Memory is a fascinating subject. And my view is that the subconscious controls memory as part of protecting us. I’m fortunate in being able to play with it in this way with someone who fully respects my autonomy. I believe it’s what creates memory boxes to trap memories of bad experiences, that it leaks stuff out in dreams.
And as for false memories, that really is fascinating. In my 20’s and early 30’s I had some vivid false memories of spending time in jail as a teenager for killing someone 😧
xx
August 14, 2019 @ 1:02 pm
oh – my – god!!!
My daughter had some for living in a completely different house as a boy!
August 14, 2019 @ 1:04 pm
They can feel pretty convincing, huh ? Even though you know they’re totally false.
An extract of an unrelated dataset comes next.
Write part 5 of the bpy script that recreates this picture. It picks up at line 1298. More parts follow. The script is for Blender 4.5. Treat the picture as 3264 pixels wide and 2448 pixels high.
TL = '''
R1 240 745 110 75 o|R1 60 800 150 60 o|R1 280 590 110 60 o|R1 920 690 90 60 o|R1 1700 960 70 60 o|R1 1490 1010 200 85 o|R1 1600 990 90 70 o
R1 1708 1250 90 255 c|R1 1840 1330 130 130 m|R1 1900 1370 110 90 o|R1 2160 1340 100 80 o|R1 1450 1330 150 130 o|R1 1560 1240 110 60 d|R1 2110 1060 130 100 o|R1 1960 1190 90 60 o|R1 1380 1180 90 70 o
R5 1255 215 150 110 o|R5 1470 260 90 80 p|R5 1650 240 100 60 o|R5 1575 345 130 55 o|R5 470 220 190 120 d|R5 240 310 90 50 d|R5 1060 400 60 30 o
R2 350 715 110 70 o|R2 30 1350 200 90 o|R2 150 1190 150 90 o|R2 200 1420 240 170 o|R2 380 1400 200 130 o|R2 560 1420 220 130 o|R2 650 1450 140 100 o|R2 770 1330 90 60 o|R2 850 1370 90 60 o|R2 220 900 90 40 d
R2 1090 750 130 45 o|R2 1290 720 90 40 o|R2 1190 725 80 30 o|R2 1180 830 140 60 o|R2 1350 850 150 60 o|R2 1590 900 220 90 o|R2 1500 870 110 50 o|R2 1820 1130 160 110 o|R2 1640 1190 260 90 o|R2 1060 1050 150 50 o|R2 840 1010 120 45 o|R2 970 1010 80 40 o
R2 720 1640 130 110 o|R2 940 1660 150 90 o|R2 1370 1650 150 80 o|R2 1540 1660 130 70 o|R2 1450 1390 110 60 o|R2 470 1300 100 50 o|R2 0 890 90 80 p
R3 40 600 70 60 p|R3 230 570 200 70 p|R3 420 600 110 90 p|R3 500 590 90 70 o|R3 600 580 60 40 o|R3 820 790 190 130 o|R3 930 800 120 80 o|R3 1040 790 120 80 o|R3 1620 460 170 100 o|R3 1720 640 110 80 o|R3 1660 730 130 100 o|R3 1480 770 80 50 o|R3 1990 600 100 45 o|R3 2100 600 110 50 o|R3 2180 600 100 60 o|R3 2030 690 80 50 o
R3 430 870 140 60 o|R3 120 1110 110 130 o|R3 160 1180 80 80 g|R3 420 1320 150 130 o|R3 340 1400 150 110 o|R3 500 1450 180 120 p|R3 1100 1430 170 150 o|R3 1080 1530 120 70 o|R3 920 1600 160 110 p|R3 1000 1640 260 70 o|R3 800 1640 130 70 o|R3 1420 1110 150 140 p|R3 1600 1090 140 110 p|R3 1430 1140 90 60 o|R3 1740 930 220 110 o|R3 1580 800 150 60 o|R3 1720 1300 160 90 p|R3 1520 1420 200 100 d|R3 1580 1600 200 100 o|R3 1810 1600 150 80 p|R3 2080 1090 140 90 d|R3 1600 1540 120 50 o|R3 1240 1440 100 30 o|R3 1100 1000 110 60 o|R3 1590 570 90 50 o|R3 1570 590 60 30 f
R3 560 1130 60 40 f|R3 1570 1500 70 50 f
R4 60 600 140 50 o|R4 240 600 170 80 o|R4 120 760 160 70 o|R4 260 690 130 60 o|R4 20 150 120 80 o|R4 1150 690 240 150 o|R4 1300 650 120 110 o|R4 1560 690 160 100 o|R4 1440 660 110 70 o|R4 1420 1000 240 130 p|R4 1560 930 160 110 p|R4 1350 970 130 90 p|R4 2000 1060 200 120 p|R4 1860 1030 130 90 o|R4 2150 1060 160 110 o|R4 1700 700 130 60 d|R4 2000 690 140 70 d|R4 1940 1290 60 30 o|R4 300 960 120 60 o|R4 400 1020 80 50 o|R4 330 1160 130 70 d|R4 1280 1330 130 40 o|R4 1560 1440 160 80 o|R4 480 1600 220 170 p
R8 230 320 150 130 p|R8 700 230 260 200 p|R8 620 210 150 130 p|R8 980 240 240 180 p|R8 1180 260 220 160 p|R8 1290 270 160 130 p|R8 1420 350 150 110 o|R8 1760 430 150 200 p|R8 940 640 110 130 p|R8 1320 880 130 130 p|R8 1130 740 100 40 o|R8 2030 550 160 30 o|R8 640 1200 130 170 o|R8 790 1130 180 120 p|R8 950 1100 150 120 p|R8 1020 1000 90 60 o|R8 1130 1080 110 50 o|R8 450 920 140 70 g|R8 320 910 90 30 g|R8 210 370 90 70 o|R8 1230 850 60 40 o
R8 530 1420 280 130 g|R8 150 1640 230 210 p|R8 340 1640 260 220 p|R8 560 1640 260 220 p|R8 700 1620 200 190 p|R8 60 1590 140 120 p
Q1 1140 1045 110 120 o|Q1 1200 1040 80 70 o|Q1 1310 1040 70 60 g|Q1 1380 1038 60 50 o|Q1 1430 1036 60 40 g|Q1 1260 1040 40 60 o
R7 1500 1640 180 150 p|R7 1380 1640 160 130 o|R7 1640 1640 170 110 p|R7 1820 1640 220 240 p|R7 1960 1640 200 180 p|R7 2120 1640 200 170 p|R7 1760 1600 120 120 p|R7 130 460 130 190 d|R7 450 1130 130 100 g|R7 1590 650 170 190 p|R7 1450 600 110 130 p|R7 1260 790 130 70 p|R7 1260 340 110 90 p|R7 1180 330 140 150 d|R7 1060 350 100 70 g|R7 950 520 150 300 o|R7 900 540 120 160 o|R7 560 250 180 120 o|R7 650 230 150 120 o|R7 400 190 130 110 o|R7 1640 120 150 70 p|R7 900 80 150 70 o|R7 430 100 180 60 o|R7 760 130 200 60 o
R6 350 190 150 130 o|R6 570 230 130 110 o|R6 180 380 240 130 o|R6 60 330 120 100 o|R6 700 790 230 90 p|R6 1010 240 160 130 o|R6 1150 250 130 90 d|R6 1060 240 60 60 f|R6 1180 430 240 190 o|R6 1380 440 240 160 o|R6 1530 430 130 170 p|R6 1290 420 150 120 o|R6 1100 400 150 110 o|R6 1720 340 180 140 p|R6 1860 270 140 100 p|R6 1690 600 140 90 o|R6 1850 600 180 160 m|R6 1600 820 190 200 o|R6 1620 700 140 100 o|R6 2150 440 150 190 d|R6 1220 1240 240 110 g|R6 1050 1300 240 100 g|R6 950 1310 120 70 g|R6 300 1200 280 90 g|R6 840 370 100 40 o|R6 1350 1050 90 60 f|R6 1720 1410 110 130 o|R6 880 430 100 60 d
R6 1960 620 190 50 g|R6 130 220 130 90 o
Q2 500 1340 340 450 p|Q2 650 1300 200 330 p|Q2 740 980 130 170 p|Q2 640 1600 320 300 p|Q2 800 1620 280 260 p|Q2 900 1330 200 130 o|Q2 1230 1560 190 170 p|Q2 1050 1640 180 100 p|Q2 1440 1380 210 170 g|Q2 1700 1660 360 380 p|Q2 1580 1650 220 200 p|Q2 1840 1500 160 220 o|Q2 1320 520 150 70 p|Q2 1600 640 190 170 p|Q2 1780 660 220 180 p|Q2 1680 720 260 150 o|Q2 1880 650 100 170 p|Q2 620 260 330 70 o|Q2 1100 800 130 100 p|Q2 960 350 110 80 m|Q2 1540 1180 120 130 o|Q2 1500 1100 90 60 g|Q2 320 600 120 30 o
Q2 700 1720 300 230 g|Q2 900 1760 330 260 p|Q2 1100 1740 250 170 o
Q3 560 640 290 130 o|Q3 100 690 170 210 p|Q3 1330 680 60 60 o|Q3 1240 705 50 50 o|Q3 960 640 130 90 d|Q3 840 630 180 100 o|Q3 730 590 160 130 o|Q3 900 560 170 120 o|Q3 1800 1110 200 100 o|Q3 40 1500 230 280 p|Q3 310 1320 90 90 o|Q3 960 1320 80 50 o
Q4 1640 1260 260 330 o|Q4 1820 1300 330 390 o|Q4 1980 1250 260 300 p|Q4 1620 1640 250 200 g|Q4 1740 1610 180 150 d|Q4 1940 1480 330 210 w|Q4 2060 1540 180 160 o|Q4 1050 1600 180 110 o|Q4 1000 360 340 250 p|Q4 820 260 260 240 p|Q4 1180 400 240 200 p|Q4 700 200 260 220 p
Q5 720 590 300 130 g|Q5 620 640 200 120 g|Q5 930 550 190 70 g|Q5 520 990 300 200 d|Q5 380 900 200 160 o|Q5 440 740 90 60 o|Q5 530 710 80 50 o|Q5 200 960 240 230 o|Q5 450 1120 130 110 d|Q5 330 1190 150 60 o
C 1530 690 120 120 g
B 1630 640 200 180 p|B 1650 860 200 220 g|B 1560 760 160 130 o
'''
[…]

August 13, 2019 @ 10:34 pm
Interesting! I’ve dabbled in erotic hypnosis, and the posthypnotic amnesia only happened occasionally, and not recently. I love how you describe it as having to come from the core, not playing along, and after being processed internally, “will have been filtered, it will have bubbled for a while, it will have been interpreted by my sub-conscious” and the results can be rather surprising 🙂
August 13, 2019 @ 11:33 pm
If there’s one question or fear I get asked most about, it is that people assume there’s a loss of self, that chunks of the mind and personality are consumed by the hypnotist. In relation to that, amnesia sounds super scary.
I try to convey that as the subject I am far from passive in how suggestions manifest. My subconscious genuinely connives with her to create the conditions where things can become very interesting.
For me, amnesia is a given. However, it is an area that the subconscious might flag as being relinquishing too much control for others to reliably go there.